Arrests, Security Trials for Peaceful Criticism
January 28, 2014
It’s shameful that Jordanian prosecutors can still imprison people who simply chant a slogan at a protest or voice an opinion about a leader. Constitutional guarantees are just ink on paper if the authorities don’t get rid of penal code articles that undermine them.
Nadim Houry, deputy Middle East director

(Amman) – Jordanian lawmakers should undertake critical reforms in 2014 to remove or amend laws that place impermissible limits on free expression, Human Rights Watch said today in its World Report 2014.
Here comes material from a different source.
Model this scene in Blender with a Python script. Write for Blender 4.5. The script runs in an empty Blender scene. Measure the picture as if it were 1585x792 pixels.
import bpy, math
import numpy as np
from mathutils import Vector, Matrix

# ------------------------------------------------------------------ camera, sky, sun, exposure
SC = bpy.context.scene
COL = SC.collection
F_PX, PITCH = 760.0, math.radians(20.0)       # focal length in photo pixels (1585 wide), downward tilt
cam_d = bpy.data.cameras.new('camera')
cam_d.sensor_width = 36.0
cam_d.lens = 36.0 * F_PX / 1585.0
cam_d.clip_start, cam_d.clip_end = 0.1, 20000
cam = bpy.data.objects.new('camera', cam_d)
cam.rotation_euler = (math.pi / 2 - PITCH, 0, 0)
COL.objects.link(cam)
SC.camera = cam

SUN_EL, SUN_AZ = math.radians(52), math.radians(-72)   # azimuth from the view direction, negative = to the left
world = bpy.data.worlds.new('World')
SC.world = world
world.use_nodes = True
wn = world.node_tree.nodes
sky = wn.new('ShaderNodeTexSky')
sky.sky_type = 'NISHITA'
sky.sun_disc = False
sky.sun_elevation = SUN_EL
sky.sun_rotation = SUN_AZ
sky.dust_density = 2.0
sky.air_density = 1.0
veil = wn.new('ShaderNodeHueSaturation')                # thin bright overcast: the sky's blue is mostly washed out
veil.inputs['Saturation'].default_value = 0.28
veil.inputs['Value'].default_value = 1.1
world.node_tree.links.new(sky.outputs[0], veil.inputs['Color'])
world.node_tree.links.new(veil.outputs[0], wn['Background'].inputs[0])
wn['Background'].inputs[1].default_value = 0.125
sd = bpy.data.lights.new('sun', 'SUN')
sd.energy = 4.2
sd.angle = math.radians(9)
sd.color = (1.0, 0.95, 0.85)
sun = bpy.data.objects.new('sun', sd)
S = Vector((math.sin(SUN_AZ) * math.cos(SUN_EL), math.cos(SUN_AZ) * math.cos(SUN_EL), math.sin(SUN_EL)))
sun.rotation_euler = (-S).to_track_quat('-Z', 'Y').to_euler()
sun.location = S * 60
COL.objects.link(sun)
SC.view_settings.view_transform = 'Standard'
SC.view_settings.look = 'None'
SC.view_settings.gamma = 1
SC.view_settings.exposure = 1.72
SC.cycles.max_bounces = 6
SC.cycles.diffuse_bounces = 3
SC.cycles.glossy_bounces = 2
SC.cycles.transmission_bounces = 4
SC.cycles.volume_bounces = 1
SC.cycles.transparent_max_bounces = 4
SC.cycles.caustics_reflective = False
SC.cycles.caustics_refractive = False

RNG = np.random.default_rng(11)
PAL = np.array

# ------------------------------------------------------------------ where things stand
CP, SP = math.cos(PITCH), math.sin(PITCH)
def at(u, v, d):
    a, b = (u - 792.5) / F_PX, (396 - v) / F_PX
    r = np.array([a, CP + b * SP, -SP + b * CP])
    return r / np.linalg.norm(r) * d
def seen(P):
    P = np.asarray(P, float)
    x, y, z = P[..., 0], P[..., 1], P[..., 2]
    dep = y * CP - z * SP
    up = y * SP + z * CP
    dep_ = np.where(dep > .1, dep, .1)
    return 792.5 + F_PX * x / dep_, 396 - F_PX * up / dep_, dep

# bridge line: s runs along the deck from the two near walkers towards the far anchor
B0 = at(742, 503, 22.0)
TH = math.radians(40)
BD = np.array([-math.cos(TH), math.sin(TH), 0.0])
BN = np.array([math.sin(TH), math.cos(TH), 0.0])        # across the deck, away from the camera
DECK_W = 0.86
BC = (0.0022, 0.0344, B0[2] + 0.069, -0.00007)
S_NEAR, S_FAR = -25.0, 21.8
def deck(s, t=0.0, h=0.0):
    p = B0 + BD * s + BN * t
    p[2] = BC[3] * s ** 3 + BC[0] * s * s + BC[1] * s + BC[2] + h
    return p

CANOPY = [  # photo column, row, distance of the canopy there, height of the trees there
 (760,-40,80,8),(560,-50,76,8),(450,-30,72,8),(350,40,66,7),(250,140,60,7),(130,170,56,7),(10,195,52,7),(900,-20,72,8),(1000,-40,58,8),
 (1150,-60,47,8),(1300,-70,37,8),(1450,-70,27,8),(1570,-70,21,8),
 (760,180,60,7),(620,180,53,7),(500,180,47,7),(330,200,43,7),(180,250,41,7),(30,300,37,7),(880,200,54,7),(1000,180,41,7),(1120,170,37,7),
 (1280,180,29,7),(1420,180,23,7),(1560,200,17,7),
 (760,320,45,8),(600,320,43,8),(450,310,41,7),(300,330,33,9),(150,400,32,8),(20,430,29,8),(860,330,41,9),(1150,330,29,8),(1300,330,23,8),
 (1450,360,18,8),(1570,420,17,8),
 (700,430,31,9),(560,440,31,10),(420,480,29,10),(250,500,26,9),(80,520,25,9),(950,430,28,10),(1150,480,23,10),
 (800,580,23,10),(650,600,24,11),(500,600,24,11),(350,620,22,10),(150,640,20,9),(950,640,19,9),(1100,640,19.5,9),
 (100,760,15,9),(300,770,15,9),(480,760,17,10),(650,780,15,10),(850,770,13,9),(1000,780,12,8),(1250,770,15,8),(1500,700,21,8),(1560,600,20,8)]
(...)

Jordanian officials prosecuted people during 2013 on such vaguely worded charges as “insulting an official body,” “undermining the political regime,” and “disturbing relations with a foreign state,” to stifle peaceful expression. Authorities failed to bring the 1960 penal code into compliance with constitutional free speech guarantees strengthened by 2011 constitutional amendments.

“It’s shameful that Jordanian prosecutors can still imprison people who simply chant a slogan at a protest or voice an opinion about a leader,” said Nadim Houry, deputy Middle East director at Human Rights Watch. “Constitutional guarantees are just ink on paper if the authorities don’t get rid of penal code articles that undermine them.”

In the 667-page world report, its 24th edition, Human Rights Watch reviews human rights practices in more than 90 countries. Syria’s widespread killings of civilians elicited horror but few steps by world leaders to stop it, Human Rights Watch said. A reinvigorated doctrine of “responsibility to protect” seems to have prevented some mass atrocities in Africa. Majorities in power in Egypt and other countries have suppressed dissent and minority rights. And Edward Snowden’s revelations about US surveillance programs reverberated around the globe.

In September, prosecutors charged the publisher and the editor of the Jafra News website with “disturbing relations with a foreign state” after the site posted a third-party YouTube video that authorities deemed insulting to the brother of Qatar’s ruler. Authorities held them until December 31, when an appeals court ordered their release on bail and transferred their case from the State Security Court to the Amman Court of First Instance.

The State Security Court in May exonerated five students at Al al-Bayt University in the northern city of Mafraq of “inciting sectarian or racist strife,” but on January 20 a regular court convicted four of them for “insulting a religious symbol” and sentenced them to one month in prison. Prosecutors alleged that their style of dress and musical tastes indicated that they were “devil worshippers.”

The director of the Press and Publications Department on June 2 ordered the blocking of more than 260 news websites that had refused to register, as required under a 2012 amendment to the press law. Some registered in November after losing a lawsuit to overturn the order.

Prime Minister Abdullah Ensour announced in September that the government planned to amend the State Security Court law to end trials of civilians before the court except on charges of terrorism, espionage, treason, money counterfeiting, and drugs. Yet the penal code’s overbroad definition of terrorism includes such vaguely worded offenses as “undermining the political regime.” Dozens of protesters face terrorism-related charges before the State Security Court merely for chanting slogans or carrying signs at protests critical of the king and other officials.

In breach of international law, officials denied entry to certain groups of people fleeing Syria’s conflict, including Palestinian and Iraqi refugees residing in Syria, single males of fighting age, and people without documents.